In this study, we evaluated the contribution of pore water to shelf seawater and the flux of pore water-derived nutrients in the shelf region off the Tone River. Oceanic observations were conducted aboard the R/V Shinsei-Maru in August 2024. At eight stations, vertical profiles of temperature and salinity were obtained using a CTD sensor, followed by microstructure measurements with a vertical microstructure profiler (VMP). Seawater samples for nutrient analysis were collected using Niskin samplers. To investigate vertical distribution of radium isotopes (Ra) as tracers of pore water, large volume seawater samples were collected from five depth layers at three stations. At these same stations, sediment core samples were retrieved using a multiple corer for chemical analysis of both overlying seawater and pore water.
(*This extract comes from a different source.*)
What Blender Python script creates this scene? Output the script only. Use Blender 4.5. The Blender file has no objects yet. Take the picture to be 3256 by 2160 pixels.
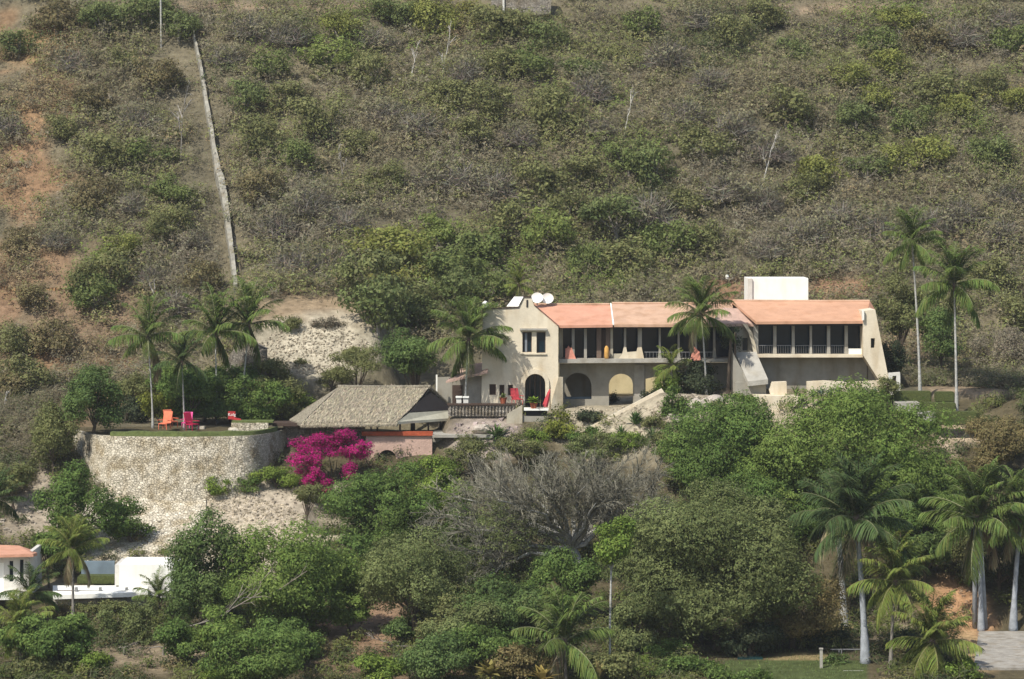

Vertical profiles of ²²⁴Ra (t_1/2 = 3.66 d) activity at each station exhibited lower activity in the middle layer, with higher activity observed in both the surface and bottom layers. The activity of ²²⁴Ra above the surface pycnocline was negatively correlated with salinity, indicating that pore water from shallow sediments is transported laterally offshore while mixing with freshwater. In contrast, seawater characterized by high salinity and ²²⁴Ra activity was found beneath the pycnocline. Given that ²²⁴Ra activity in overlying seawater near the seafloor and in pore water was approximately 10-fold and 100-fold higher than that in seawater of the water column, respectively, these results suggest that seawater below the pycnocline can be influenced by pore water advected from shelf sediments.
To quantify the pore water exchange rate at the sediment-water interface, we adopted a one-dimensional vertical Ra mass balance model, focusing on two spatial domains: the near-seafloor region and the water column below the pycnocline. The results indicated that the ²²⁴Ra flux derived from pore water exchange was >10 times higher than that attributed to molecular diffusion, regardless of station or model domain. These findings demonstrate the pivotal role of pore water exchange in transporting solutes from shelf sediments to the overlying water column.